Kun Gao, Jan-Huey Chen, Lucas Harris, Yiongqiang Sun, Shian-Jiann Lin. Geophysical Research Letters. DOI: 10.1029/2019GL083526

Existing hurricane prediction systems fall into two categories: hurricane track and intensity predictions on a weekly timescale; and the prediction of hurricane activity on a seasonal timescale. Substantial progress has been made in improving the predictions on the two distinct timescales in the past decade. However, the prediction of hurricane activity on a subseasonal timescale (from two weeks to two months) has not shown much advancement. Credible subseasonal hurricane predictions can have significant socioeconomic impacts, but are challenging. There is much uncertainty in the sources of predictability; furthermore, the realistic simulation of hurricanes requires high horizontal resolution (at least finer than 10 km), which is expensive when using global prediction systems.

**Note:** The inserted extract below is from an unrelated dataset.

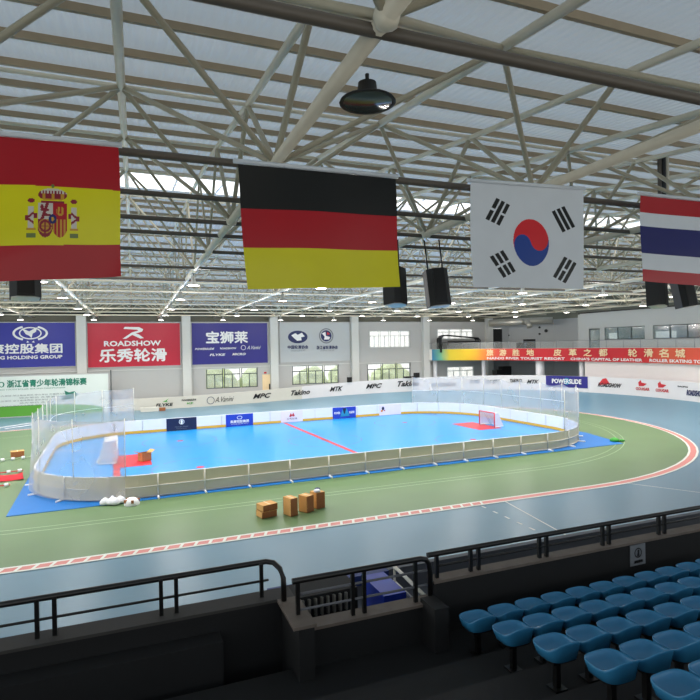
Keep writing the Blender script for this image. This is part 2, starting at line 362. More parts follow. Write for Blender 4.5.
def d5(b, F, w, h, c):
    flatp(b, disc(-.72, c + .14, .13, .17, 14), F, M['navy'], .022); flatp(b, disc(-.85, c - .08, .12, .1, 12), F, M['orange'], .022); flatp(b, disc(-.55, c - .05, .1, .07, 12), F, M['lred'], .024)
    put_text(b, '轮滑运动中心', .3, c - .05, 1.25, .2, F, M['lgrey'])
ad(2.2, 4.45, .05, 1.0, M['navy'], 'dark navy advertising sheet with a white round emblem', d1)
ad(6.75, 8.95, .05, 1.0, M['adblue'], 'bright blue advertising sheet with white Chinese lettering', d2)
ad(11.3, 13.2, .05, 1.0, M['adwhite'], 'pale pink-white advertising sheet with a small red mark', d3)
ad(15.9, 18.1, .05, 1.02, M['adblue'], 'blue and cyan picture advertising sheet', d4)
ad(20.4, 22.6, .05, 1.0, M['adwhite'], 'white advertising sheet with a colourful blob logo', d5)
# safety nets
def s_near_x(x):
    best = min(range(0, 2000), key=lambda k: abs(RO(TOT * k / 2000, 0, 0).x - x) + (100 if RO(TOT * k / 2000, 0, 0).y > RCy else 0)); return TOT * best / 2000
def net(sa, sb, label, sag=0.0, zb=.98, off=.12):
    t = thing('safety_net', label, 'net', tuple(RO((sa + sb) / 2, .12, 1.0)))
    n = 80; vs = []; np_ = max(2, round((sb - sa) / 2.25))
    for i in range(n + 1):
        s_ = sa + (sb - sa) * i / n; f = ((i / n) * np_) % 1
        zt = 3.42 - sag * math.sin(PI * f)
        vs += [RO(s_, off, zb), RO(s_, .13, 2.2), RO(s_, .13, zt)]
    b = MB(); b.add(vs, [(3 * i + j, 3 * i + 3 + j, 3 * i + 4 + j, 3 * i + 1 + j) for i in range(n) for j in (0, 1)], M['net'], True); b.build('net_sheet', t, flat=True)
    for i in range(np_ + 1):
        s_ = sa + (sb - sa) * i / np_; b = MB(); b.tube([RO(s_, .12, .0 if False else 1.0), RO(s_, .12, 3.48)], .02, M['cream'], 6); b.build('net_pole', t)
    b = MB(); b.tube([RO(sa + (sb - sa) * i / 60, .12, 2.15) for i in range(61)], .012, M['white'], 4); b.build('net_cord', t)
net(s_near_x(24.0), s_of_x(23.7), 'white safety net on poles around the right end of the rink', .22)
sl = s_of_x(-.1); net(sl, s_near_x(-.4) + (TOT if s_near_x(-.4) < sl else 0), 'white safety net on poles around the left end of the rink', .05, .1, .3)
# goals
def goal(x, y, rz, label, fm, h=1.08, td=.4):
    t = thing('hockey_goal', label, 'goal', (x, y, .065)); t.rotation_euler = (0, 0, rz); bpy.context.view_layer.update()
    w = .92
    def B(name, fn):
        b = MB(); fn(b); o = b.build(name); o.parent = t; return o
    for s in (-1, 1): B('post', lambda b, s=s: b.tube([(0, s * w, 0), (0, s * w, h)], .04, fm, 8))
    B('crossbar', lambda b: b.tube([(0, -w, h), (0, w, h)], .04, fm, 8))
    B('top_rear_bar', lambda b: b.tube([(-td, -w * .9, h - .06), (-td, w * .9, h - .06)], .03, M['white'], 8))
    B('base_frame', lambda b: b.tube([(0, -w, .03), (-.95, -w * .82, .03), (-1.05, 0, .03), (-.95, w * .82, .03), (0, w, .03)], .045, M['white'], 8))
    for s in (-1, 1): B('rear_bar', lambda b, s=s: b.tube([(0, s * w, h), (-td, s * w * .9, h - .06), (-.95, s * w * .82, .03)], .022, M['white'], 6))
    def nt_(b):
        top = [(-td, s * w * .9, h - .06) for s in (-1, -.33, .33, 1)]; bot = [(-.97, s * w * .85, .04) for s in (-1, -.33, .33, 1)]
        for i in range(3): b.add([top[i], top[i + 1], bot[i + 1], bot[i]], [(0, 1, 2, 3)], M['goalnet'])
        b.add([(0, -w, h), (0, w, h), top[3], top[0]], [(0, 1, 2, 3)], M['goalnet'])
        for s, i in ((-1, 0), (1, 3)): b.add([(0, s * w, h), top[i], bot[i], (0, s * w, .04)], [(0, 1, 2, 3)], M['goalnet'])
    B('netting', nt_)
goal(25.0, 35.3, RA + PI, 'red-framed hockey goal with white net at the right end of the court', M['red'])
goal(-1.0, 34.0, RA, 'white hockey goal seen from behind inside the left netted end', M['white'], 1.3, .62)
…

In this study, the authors investigated the prediction of monthly (30-day) North Atlantic hurricane activity based on the GFDL High-Resolution Atmospheric Model (HiRAM), which is powered by the Finite-Volume Cubed-Sphere (FV3) dynamical core. The two-way nesting capacity in FV3 allows for refining horizontal resolution over a selected region in the global domain.

The performances of two grid configurations were compared: one, a globally-uniform 25-km grid, and the other with an 8-km interactive nest over the tropical North Atlantic. While both grid configurations show skill in predicting anomalous monthly hurricane frequency and accumulated cyclone energy (ACE), the 8-km nested grid shows much improved skill in predicting major hurricane frequency and ACE.

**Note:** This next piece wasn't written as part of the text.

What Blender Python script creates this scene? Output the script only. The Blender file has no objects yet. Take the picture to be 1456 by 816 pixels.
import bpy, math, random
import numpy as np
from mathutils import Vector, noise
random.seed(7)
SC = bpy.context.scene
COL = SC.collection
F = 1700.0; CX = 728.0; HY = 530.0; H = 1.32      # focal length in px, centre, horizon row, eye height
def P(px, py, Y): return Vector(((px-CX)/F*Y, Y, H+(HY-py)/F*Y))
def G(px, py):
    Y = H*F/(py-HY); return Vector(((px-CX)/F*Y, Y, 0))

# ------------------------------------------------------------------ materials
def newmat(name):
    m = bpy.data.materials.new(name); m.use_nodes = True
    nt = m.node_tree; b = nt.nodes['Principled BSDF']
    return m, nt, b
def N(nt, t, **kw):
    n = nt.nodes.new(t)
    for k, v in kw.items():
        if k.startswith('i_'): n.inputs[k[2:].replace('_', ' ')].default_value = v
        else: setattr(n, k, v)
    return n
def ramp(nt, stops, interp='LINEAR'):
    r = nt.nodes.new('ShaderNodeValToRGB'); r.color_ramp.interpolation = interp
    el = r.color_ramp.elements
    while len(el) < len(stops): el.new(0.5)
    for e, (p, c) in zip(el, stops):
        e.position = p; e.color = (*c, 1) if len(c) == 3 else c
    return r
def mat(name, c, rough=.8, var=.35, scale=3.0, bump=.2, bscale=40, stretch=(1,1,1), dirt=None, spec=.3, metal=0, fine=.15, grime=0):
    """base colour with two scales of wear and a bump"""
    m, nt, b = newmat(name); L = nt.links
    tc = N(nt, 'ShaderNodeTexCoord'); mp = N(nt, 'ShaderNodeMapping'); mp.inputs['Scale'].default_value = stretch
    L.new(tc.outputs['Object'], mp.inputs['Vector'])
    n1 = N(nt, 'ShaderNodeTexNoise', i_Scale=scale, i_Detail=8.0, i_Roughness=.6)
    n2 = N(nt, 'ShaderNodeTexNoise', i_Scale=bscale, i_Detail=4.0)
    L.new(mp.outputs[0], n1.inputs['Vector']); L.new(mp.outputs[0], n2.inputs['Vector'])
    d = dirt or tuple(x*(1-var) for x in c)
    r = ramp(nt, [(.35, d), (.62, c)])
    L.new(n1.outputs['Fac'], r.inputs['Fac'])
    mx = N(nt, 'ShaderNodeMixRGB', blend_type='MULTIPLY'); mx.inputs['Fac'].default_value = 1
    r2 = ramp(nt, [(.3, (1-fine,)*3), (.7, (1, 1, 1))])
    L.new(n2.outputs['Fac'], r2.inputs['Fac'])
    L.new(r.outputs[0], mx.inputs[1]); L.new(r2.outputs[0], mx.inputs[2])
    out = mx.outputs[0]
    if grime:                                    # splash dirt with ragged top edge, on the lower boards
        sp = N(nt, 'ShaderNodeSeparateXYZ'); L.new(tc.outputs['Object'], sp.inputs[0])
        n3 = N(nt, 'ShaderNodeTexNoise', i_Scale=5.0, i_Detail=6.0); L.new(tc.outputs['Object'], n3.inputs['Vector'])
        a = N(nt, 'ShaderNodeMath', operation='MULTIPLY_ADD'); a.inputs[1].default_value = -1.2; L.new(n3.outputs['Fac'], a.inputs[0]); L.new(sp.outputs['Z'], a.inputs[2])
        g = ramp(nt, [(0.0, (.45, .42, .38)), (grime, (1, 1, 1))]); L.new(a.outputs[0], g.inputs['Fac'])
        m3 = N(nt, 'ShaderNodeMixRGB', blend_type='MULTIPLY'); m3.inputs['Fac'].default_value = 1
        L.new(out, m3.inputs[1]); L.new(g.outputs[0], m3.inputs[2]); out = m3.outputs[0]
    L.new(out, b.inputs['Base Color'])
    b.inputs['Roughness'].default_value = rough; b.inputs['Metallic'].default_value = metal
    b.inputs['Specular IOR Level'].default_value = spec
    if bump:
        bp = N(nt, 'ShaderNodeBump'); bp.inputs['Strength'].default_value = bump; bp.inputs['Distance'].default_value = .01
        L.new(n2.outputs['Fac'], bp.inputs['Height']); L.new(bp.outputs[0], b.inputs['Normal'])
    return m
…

This study provided the first attempt to predict hurricane, and especially major hurricane, activity over a month using a dynamical model. This study highlights the performance of the two-way-nesting approach, which is a computationally affordable way to permit better simulation of intense hurricanes and shows the potential for operational prediction of hurricane risk on subseasonal timescales.

Figure 1. A snapshot of the simulated outgoing longwave radiation field from the global-to-regional two-way-nested grid configuration. The box indicates the domain of the nested grid, in which an enhanced horizontal resolution (8 km) is used and deep convective features (including hurricanes) are better resolved.

 

Figure 2 Prediction skill of monthly anomalous hurricane activity in two grid configurations: global-uniform 25-km grid (C384) and two-way nested 8-km grid (C384n3). a) The correlation coefficients between predicted and observed anomalies. The gray line indicates the 5% significance level. b) Heidke Skill Score measuring model’s skill in categorical prediction.